-- start Provided data --

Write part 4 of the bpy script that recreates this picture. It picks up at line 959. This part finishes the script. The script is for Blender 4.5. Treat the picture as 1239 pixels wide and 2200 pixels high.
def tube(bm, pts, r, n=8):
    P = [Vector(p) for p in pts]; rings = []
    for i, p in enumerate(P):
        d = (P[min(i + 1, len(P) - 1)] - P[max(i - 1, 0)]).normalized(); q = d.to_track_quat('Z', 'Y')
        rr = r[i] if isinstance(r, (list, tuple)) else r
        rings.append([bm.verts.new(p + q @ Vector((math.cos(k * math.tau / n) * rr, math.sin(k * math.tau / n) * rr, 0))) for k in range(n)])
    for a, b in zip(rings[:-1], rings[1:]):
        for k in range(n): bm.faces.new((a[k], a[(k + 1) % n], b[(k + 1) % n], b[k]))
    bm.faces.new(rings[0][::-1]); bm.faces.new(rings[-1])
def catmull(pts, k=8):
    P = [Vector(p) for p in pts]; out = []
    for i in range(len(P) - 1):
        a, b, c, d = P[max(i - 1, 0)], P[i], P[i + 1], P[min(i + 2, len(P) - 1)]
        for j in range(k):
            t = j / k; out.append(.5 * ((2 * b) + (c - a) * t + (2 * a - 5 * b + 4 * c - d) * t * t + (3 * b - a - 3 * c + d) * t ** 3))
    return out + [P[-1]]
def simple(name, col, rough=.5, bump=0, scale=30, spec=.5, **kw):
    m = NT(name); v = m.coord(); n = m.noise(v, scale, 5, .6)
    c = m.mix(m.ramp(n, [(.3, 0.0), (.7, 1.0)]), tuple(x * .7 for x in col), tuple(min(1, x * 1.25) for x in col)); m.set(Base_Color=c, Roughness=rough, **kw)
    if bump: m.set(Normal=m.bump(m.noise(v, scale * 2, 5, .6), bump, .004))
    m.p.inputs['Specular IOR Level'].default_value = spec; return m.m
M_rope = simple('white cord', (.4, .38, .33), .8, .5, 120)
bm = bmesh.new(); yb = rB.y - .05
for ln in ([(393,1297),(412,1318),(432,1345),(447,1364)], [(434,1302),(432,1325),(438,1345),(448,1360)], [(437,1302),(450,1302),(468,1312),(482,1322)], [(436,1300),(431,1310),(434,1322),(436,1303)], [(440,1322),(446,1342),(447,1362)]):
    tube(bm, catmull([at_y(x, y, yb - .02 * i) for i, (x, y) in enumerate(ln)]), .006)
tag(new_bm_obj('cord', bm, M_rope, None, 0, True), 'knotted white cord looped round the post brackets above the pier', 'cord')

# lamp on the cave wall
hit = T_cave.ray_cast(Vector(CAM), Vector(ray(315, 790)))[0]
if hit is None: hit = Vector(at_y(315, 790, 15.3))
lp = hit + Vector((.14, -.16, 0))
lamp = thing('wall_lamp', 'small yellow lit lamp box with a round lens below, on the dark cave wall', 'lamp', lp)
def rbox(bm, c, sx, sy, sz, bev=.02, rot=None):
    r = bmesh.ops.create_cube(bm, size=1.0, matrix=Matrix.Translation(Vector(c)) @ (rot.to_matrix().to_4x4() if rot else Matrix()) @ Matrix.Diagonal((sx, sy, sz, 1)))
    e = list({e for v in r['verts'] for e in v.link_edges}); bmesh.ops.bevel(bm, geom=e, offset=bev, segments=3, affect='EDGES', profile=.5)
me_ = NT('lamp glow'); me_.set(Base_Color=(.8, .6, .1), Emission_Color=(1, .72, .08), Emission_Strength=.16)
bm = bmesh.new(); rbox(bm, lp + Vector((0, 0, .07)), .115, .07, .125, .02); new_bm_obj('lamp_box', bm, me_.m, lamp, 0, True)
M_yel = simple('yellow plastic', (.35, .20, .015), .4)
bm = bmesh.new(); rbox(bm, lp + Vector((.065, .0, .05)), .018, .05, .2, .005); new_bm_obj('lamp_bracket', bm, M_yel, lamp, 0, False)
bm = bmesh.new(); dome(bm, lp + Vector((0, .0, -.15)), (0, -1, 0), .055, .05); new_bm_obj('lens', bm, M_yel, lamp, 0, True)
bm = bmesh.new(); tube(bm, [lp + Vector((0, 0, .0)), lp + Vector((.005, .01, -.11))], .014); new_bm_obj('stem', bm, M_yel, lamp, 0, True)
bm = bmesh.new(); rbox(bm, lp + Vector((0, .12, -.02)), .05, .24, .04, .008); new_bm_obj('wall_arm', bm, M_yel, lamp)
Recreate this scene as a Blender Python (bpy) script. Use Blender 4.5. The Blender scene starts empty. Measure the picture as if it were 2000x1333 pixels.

-- end Provided data --

> _Written exercise_
Write out the whole listing again. Match it word for word.

> _Right answer_
Write part 4 of the bpy script that recreates this picture. It picks up at line 959. This part finishes the script. The script is for Blender 4.5. Treat the picture as 1239 pixels wide and 2200 pixels high.
def tube(bm, pts, r, n=8):
    P = [Vector(p) for p in pts]; rings = []
    for i, p in enumerate(P):
        d = (P[min(i + 1, len(P) - 1)] - P[max(i - 1, 0)]).normalized(); q = d.to_track_quat('Z', 'Y')
        rr = r[i] if isinstance(r, (list, tuple)) else r
        rings.append([bm.verts.new(p + q @ Vector((math.cos(k * math.tau / n) * rr, math.sin(k * math.tau / n) * rr, 0))) for k in range(n)])
    for a, b in zip(rings[:-1], rings[1:]):
        for k in range(n): bm.faces.new((a[k], a[(k + 1) % n], b[(k + 1) % n], b[k]))
    bm.faces.new(rings[0][::-1]); bm.faces.new(rings[-1])
def catmull(pts, k=8):
    P = [Vector(p) for p in pts]; out = []
    for i in range(len(P) - 1):
        a, b, c, d = P[max(i - 1, 0)], P[i], P[i + 1], P[min(i + 2, len(P) - 1)]
        for j in range(k):
            t = j / k; out.append(.5 * ((2 * b) + (c - a) * t + (2 * a - 5 * b + 4 * c - d) * t * t + (3 * b - a - 3 * c + d) * t ** 3))
    return out + [P[-1]]
def simple(name, col, rough=.5, bump=0, scale=30, spec=.5, **kw):
    m = NT(name); v = m.coord(); n = m.noise(v, scale, 5, .6)
    c = m.mix(m.ramp(n, [(.3, 0.0), (.7, 1.0)]), tuple(x * .7 for x in col), tuple(min(1, x * 1.25) for x in col)); m.set(Base_Color=c, Roughness=rough, **kw)
    if bump: m.set(Normal=m.bump(m.noise(v, scale * 2, 5, .6), bump, .004))
    m.p.inputs['Specular IOR Level'].default_value = spec; return m.m
M_rope = simple('white cord', (.4, .38, .33), .8, .5, 120)
bm = bmesh.new(); yb = rB.y - .05
for ln in ([(393,1297),(412,1318),(432,1345),(447,1364)], [(434,1302),(432,1325),(438,1345),(448,1360)], [(437,1302),(450,1302),(468,1312),(482,1322)], [(436,1300),(431,1310),(434,1322),(436,1303)], [(440,1322),(446,1342),(447,1362)]):
    tube(bm, catmull([at_y(x, y, yb - .02 * i) for i, (x, y) in enumerate(ln)]), .006)
tag(new_bm_obj('cord', bm, M_rope, None, 0, True), 'knotted white cord looped round the post brackets above the pier', 'cord')

# lamp on the cave wall
hit = T_cave.ray_cast(Vector(CAM), Vector(ray(315, 790)))[0]
if hit is None: hit = Vector(at_y(315, 790, 15.3))
lp = hit + Vector((.14, -.16, 0))
lamp = thing('wall_lamp', 'small yellow lit lamp box with a round lens below, on the dark cave wall', 'lamp', lp)
def rbox(bm, c, sx, sy, sz, bev=.02, rot=None):
    r = bmesh.ops.create_cube(bm, size=1.0, matrix=Matrix.Translation(Vector(c)) @ (rot.to_matrix().to_4x4() if rot else Matrix()) @ Matrix.Diagonal((sx, sy, sz, 1)))
    e = list({e for v in r['verts'] for e in v.link_edges}); bmesh.ops.bevel(bm, geom=e, offset=bev, segments=3, affect='EDGES', profile=.5)
me_ = NT('lamp glow'); me_.set(Base_Color=(.8, .6, .1), Emission_Color=(1, .72, .08), Emission_Strength=.16)
bm = bmesh.new(); rbox(bm, lp + Vector((0, 0, .07)), .115, .07, .125, .02); new_bm_obj('lamp_box', bm, me_.m, lamp, 0, True)
M_yel = simple('yellow plastic', (.35, .20, .015), .4)
bm = bmesh.new(); rbox(bm, lp + Vector((.065, .0, .05)), .018, .05, .2, .005); new_bm_obj('lamp_bracket', bm, M_yel, lamp, 0, False)
bm = bmesh.new(); dome(bm, lp + Vector((0, .0, -.15)), (0, -1, 0), .055, .05); new_bm_obj('lens', bm, M_yel, lamp, 0, True)
bm = bmesh.new(); tube(bm, [lp + Vector((0, 0, .0)), lp + Vector((.005, .01, -.11))], .014); new_bm_obj('stem', bm, M_yel, lamp, 0, True)
bm = bmesh.new(); rbox(bm, lp + Vector((0, .12, -.02)), .05, .24, .04, .008); new_bm_obj('wall_arm', bm, M_yel, lamp)
Recreate this scene as a Blender Python (bpy) script. Use Blender 4.5. The Blender scene starts empty. Measure the picture as if it were 2000x1333 pixels.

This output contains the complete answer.